ESO01La nuit de l’occultation, plusieurs astronomes étaient au rendez-vous, dans l’espoir d’observer l’alignement Terre-Eris-étoile. Seuls quelques-uns, au Chili, ont été récompensés. « Trappist était au bon endroit au bon moment, et parfaitement réglé pour réussir cette observation, se plaît à dire Emmanuël Jehin. Je n’étais pas sur place mais cela ne m’a pas empêché de piloter le télescope à distance, avec mon ordinateur portable ! Cette souplesse dans la manipulation est vraiment unique. » Trappist est le nom très belge donné à un projet développé par l’équipe du Pr Pierre Magain avec l’astronome Michaël Gillon, du département d’astrophysique, de géophysique et d’océanographie de l’ULg, projet mené en étroite collaboration avec l’Observatoire de Genève. Principalement financé par le FNRS, ce télescope de 60 cm dédié aux exoplanètes et aux comètes a été installé en juin dernier et vient de démarrer officiellement ses opérations, le 1er novembre 2010.

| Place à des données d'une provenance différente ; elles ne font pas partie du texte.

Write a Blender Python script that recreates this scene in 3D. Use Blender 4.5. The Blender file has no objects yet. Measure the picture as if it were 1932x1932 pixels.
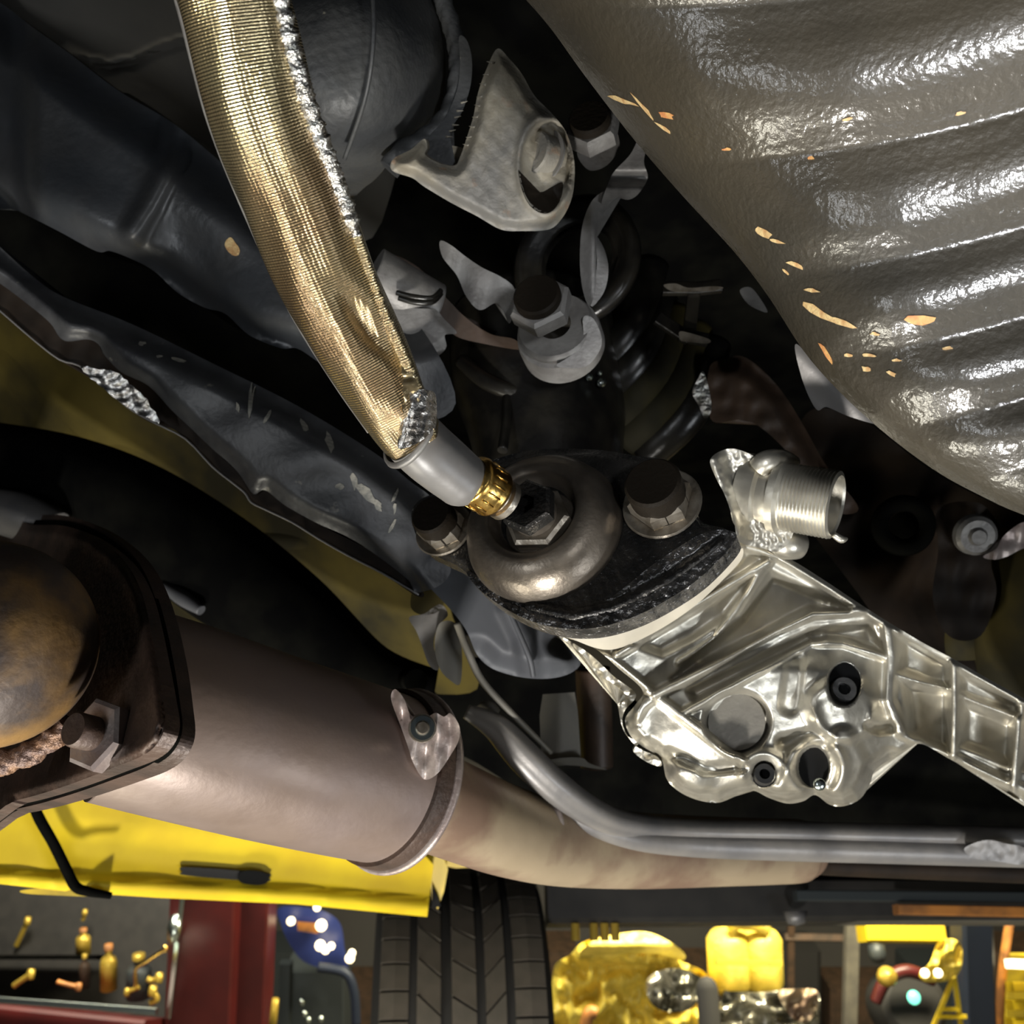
import bpy, math, random
import numpy as np
from mathutils import Vector, Matrix, geometry
random.seed(4); RNG = np.random.RandomState(4)
S = bpy.context.scene; COL = S.collection

# ------------------------------------------------------------------ camera
F = 1856.0; W = 1932.0; PITCH = math.radians(25.5)
CAM = Vector((0, 0, 1.5))
cd = bpy.data.cameras.new('camera'); cam = bpy.data.objects.new('camera', cd); COL.objects.link(cam)
cam.location = CAM; cam.rotation_euler = (math.pi/2 + PITCH, 0, 0)
cd.sensor_width = 36; cd.lens = 36*F/W; cd.clip_start = .01; cd.clip_end = 60
cd.dof.use_dof = True; cd.dof.focus_distance = .52; cd.dof.aperture_fstop = 14
S.camera = cam
ROT = Matrix.Rotation(math.pi/2 + PITCH, 3, 'X')
RN = np.array(ROT)
def at(px, py, d):                       # a point of the garage seen at this pixel, d metres deep
    return CAM + ROT @ Vector(((px-966)/F*d, -(py-966)/F*d, -d))
def atn(X, Y, D):
    P = np.stack([(X-966)/F*D, -(Y-966)/F*D, -D], -1)
    return P @ RN.T + np.array(CAM)
def dirw(x, y, z): return (ROT @ Vector((x, y, z))).normalized()

# ------------------------------------------------------------------ world and lights
wd = bpy.data.worlds.new('garage_air'); S.world = wd; wd.use_nodes = True
wd.node_tree.nodes['Background'].inputs[0].default_value = (.55, .6, .7, 1)
wd.node_tree.nodes['Background'].inputs[1].default_value = .03
S.view_settings.view_transform = 'Standard'; S.view_settings.look = 'None'
S.view_settings.gamma = 1; S.view_settings.use_curve_mapping = False
S.view_settings.exposure = 0.0
def area(name, loc, aim, size, power, col, sy=None):
    l = bpy.data.lights.new(name, 'AREA'); l.energy = power; l.color = col; l.size = size
    if sy: l.shape = 'RECTANGLE'; l.size_y = sy
    o = bpy.data.objects.new(name, l); COL.objects.link(o); o.location = loc
    o.rotation_euler = (Vector(aim)-Vector(loc)).to_track_quat('-Z', 'Y').to_euler(); return o
area('work_light', (-.10, .42, .42), (.05, .52, 1.85), .16, 23, (1, .97, .92), .10)
area('work_light_side', (.95, .25, .75), (.4, .5, 1.9), .06, 5, (.9, .95, 1), .5)
area('added_rib_light', CAM+ROT@Vector((.20, .07, .22)), at(1920, 240, .45), .030, .42, (.93, .96, 1), .08).data.spread = math.radians(48)  # unseen light added to put highlights on the shield ribs
area('added_sleeve_light', CAM+ROT@Vector((-.85, -.05, .55)), at(500, 350, .45), .05, 3.2, (.92, .96, 1), .6)  # unseen light added for the bright streak along the gold sleeve
area('garage_lamp', (-1.2, 2.6, 2.75), (-.7, 2.2, 1.5), .5, 40, (1, .93, .75), .5)
area('garage_lamp', (1.2, 3.0, 3.0), (1.2, 4.0, 1.2), 1.4, 230, (1, .9, .62), .5)
area('garage_lamp', (-1.6, 3.0, 3.0), (-1.5, 4.0, 1.3), .8, 80, (1, .93, .75), .4)
area('floor_lamp_light', (-.75, 1.0, .45), (-.4, 1.6, 1.7), .4, 16, (1, .95, .8))

# ------------------------------------------------------------------ materials
def M(name, col, metal=0., rough=.5, col2=None, vs=30, vt=(.4, .65), bump=0., bs=200, rv=.0, chip=None, cs=60, ct=(.66, .7), coat=0, emit=None, bd=.001, sp=.5):
    m = bpy.data.materials.new(name); m.use_nodes = True; nt = m.node_tree; n = nt.nodes; L = nt.links
    p = n['Principled BSDF']; p.inputs['Base Color'].default_value = (*col, 1)
    p.inputs['Metallic'].default_value = metal; p.inputs['Roughness'].default_value = rough
    p.inputs['Coat Weight'].default_value = coat; p.inputs['Coat Roughness'].default_value = .12; p.inputs['Specular IOR Level'].default_value = sp
    tc = n.new('ShaderNodeTexCoord')
    def noise(sc, det=5, off=0):
        mp = n.new('ShaderNodeMapping'); mp.inputs['Location'].default_value = (off, off*.7, off*.3)
        L.new(tc.outputs['Object'], mp.inputs[0])
        t = n.new('ShaderNodeTexNoise'); t.inputs['Scale'].default_value = sc; t.inputs['Detail'].default_value = det
        L.new(mp.outputs[0], t.inputs[0]); return t.outputs[0]
    def ramp(src, lo, hi, c0, c1):
        r = n.new('ShaderNodeValToRGB'); r.color_ramp.elements[0].position = lo; r.color_ramp.elements[1].position = hi
        r.color_ramp.elements[0].color = (*c0, 1); r.color_ramp.elements[1].color = (*c1, 1)
        L.new(src, r.inputs[0]); return r.outputs[0]
    cur = None
    if col2:
        cur = ramp(noise(vs), vt[0], vt[1], col, col2); L.new(cur, p.inputs['Base Color'])
    if chip:
        f = ramp(noise(cs, 6, 3.1), ct[0], ct[1], (0, 0, 0), (1, 1, 1))
        mx = n.new('ShaderNodeMix'); mx.data_type = 'RGBA'; L.new(f, mx.inputs[0])
        if cur: L.new(cur, mx.inputs[6])
        else: mx.inputs[6].default_value = (*col, 1)
        mx.inputs[7].default_value = (*chip, 1); L.new(mx.outputs[2], p.inputs['Base Color'])
        if metal > 0:
            mm = n.new('ShaderNodeMath'); mm.operation = 'MULTIPLY_ADD'; L.new(f, mm.inputs[0]); mm.inputs[1].default_value = -metal*.8; mm.inputs[2].default_value = metal
            L.new(mm.outputs[0], p.inputs['Metallic'])
    if rv:
        r = ramp(noise(vs*2.3, 5, 1.7), .3, .7, (max(.03, rough-rv),)*3, (min(1, rough+rv),)*3); L.new(r, p.inputs['Roughness'])
    if bump:
        b = n.new('ShaderNodeBump'); b.inputs['Strength'].default_value = bump; b.inputs['Distance'].default_value = bd
        L.new(noise(bs, 4, .9), b.inputs['Height']); L.new(b.outputs[0], p.inputs['Normal']); L.new(b.outputs[0], p.inputs['Coat Normal'])
    if emit:
        p.inputs['Emission Color'].default_value = (*emit[:3], 1); p.inputs['Emission Strength'].default_value = emit[3]
    return m
MT = {}
def mm(key, *a, **k): MT[key] = M(key, *a, **k)
mm('alu', (.58, .55, .47), .8, .38, (.46, .43, .36), 30, bump=.16, bs=300, rv=.08)
mm('alu_matte', (.27, .25, .21), .5, .55, (.22, .2, .17), 60, bump=.2, bs=300)
mm('collar', (.66, .60, .48), .15, .50, (.55, .50, .40), 30, bump=.1, bs=200)
mm('gasket', (.26, .25, .24), .8, .22, (.08, .08, .08), 80, bump=1, bs=260, bd=.002)
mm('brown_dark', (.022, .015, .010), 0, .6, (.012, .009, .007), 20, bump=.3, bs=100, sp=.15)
mm('alu_plug', (.10, .10, .10), .7, .28, bump=.3, bs=200)
mm('hole', (.008, .008, .008), 0, .7, sp=.1)
mm('oily', (.20, .17, .135), .7, .38, (.10, .085, .07), 30, bump=.25, bs=300, rv=.1)
mm('oily_dark', (.045, .042, .038), .5, .22, (.02, .02, .02), 60, bump=.9, bs=420, rv=.1)
mm('steel', (.40, .36, .30), .8, .34, (.2, .17, .13), 90, bump=.3, bs=300)
mm('steel_grey', (.26, .25, .235), .35, .5, (.17, .16, .15), 60, bump=.35, bs=350)
mm('shade_dark', (.012, .009, .006), 0, .6, sp=.12, bump=.3, bs=400)  # near-black colour puts the shade into the stud end faces
mm('brass', (.85, .55, .16), 1, .27, (.5, .28, .06), 90, bump=.4, bs=160)
mm('rubber', (.19, .18, .17), 0, .38, (.15, .145, .14), 40, bump=.1, bs=200)
mm('shield', (.050, .041, .027), .1, .45, (.040, .035, .026), 10, coat=1, bump=.55, bs=300, chip=(.40, .25, .10), cs=95, ct=(.735, .76))
mm('chip', (.62, .46, .22), 0, .6, (.45, .25, .1), 200, bump=.6, bs=500)
mm('chip_orange', (.50, .20, .07), 0, .6, (.6, .35, .12), 200, bump=.6, bs=500)
mm('pan_black', (.042, .046, .052), .1, .40, (.045, .046, .048), 18, bump=.35, bs=160, rv=.12, chip=(.12, .12, .10), cs=60, ct=(.74, .80))
mm('pan_grey', (.16, .148, .125), .05, .6, (.12, .112, .098), 12, bump=.2, bs=120)
mm('rail_black', (.065, .066, .068), .1, .42, (.03, .03, .033), 20, bump=.4, bs=150, chip=(.22, .21, .18), cs=70, ct=(.68, .76))
mm('scratch', (.36, .34, .29), 0, .6, (.2, .2, .18), 300, bump=.5, bs=400)
mm('foil', (.85, .84, .80), 1, .28, (.5, .47, .42), 160, bump=1, bs=420, bd=.002)
mm('cuff_foil', (.86, .84, .80), 1, .27, (.6, .55, .48), 160, bump=.5, bs=700)
mm('rail_dark', (.030, .028, .026), .1, .5, (.022, .021, .02), 20)
mm('olive', (.075, .058, .014), .0, .8, (.018, .016, .009), 7, vt=(.40, .62), bump=.2, bs=60, sp=.1)
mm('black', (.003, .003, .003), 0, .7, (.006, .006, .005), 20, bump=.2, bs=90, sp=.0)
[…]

Quelques heures après l’observation d’Emmanuël Jehin, deux autres équipes d’astronomes, localisées à San Pedro de Atacama (à 700 km de la Silla), annonçaient également une occultation positive. Ces trois jeux d’observations, combinées aux observations négatives en Argentine, vont permettre une nouvelle estimation de la taille d’Eris avec une précision inédite : les premières analyses indiquent un diamètre inférieur à 2320 km, alors que celui de Pluton est compris entre 2360 et 2380 km. Eris serait donc un peu plus petit que Pluton…

Tout petit la planète

Voilà qui ne va pas manquer de réalimenter la polémique qui a fait perdre à Pluton son statut de “planète” en 2006. En effet, selon les premières observations d’Eris en 2005, les chercheurs avaient estimé son diamètre entre 2400 et 3000 km. Bref, Eris semblait plus grand que Pluton, alors considéré comme la plus petite planète du système solaire. Cette découverte d’un corps plus gros a donné lieu à une polémique qui a abouti à la redéfinition de la planète par l’Union astronomique internationale. Ainsi, considéré pendant plusieurs mois comme la dixième planète du système solaire, Eris a alors été déclassé, comme Pluton, pour se retrouver au nouveau rang de “planète naine”. L’ironie veut qu’avec l’occultation stellaire du 6 novembre, Pluton redevienne le plus gros des objets situés au-delà de l’orbite de Neptune. « Ce qui est amusant, reprend notre astronome, c’est que si j’avais fait cette observation avant 2006, peut-être que Pluton serait toujours considérée aujourd’hui comme une planète puisque la révision de la définition des planètes n’aurait sans doute pas été entreprise sans cette bonne occasion. » Décidément, Eris porte bien son nom emprunté à la déesse de la discorde…

Elisa Di Pietro

* Eris a été découverte en 2005 bien au-delà de l’orbite de Pluton et a été appelée durant plusieurs mois Xéna ou encore la “dixième planète” en raison de sa taille, plus grosse que la dernière planète du système solaire, Pluton.
** E. Jehin, J. Manfroid, M. Gillon, D. Hutsemekers, and P. Magain, “Occultation by (136169) Eris”, 2010 IAUC 9184.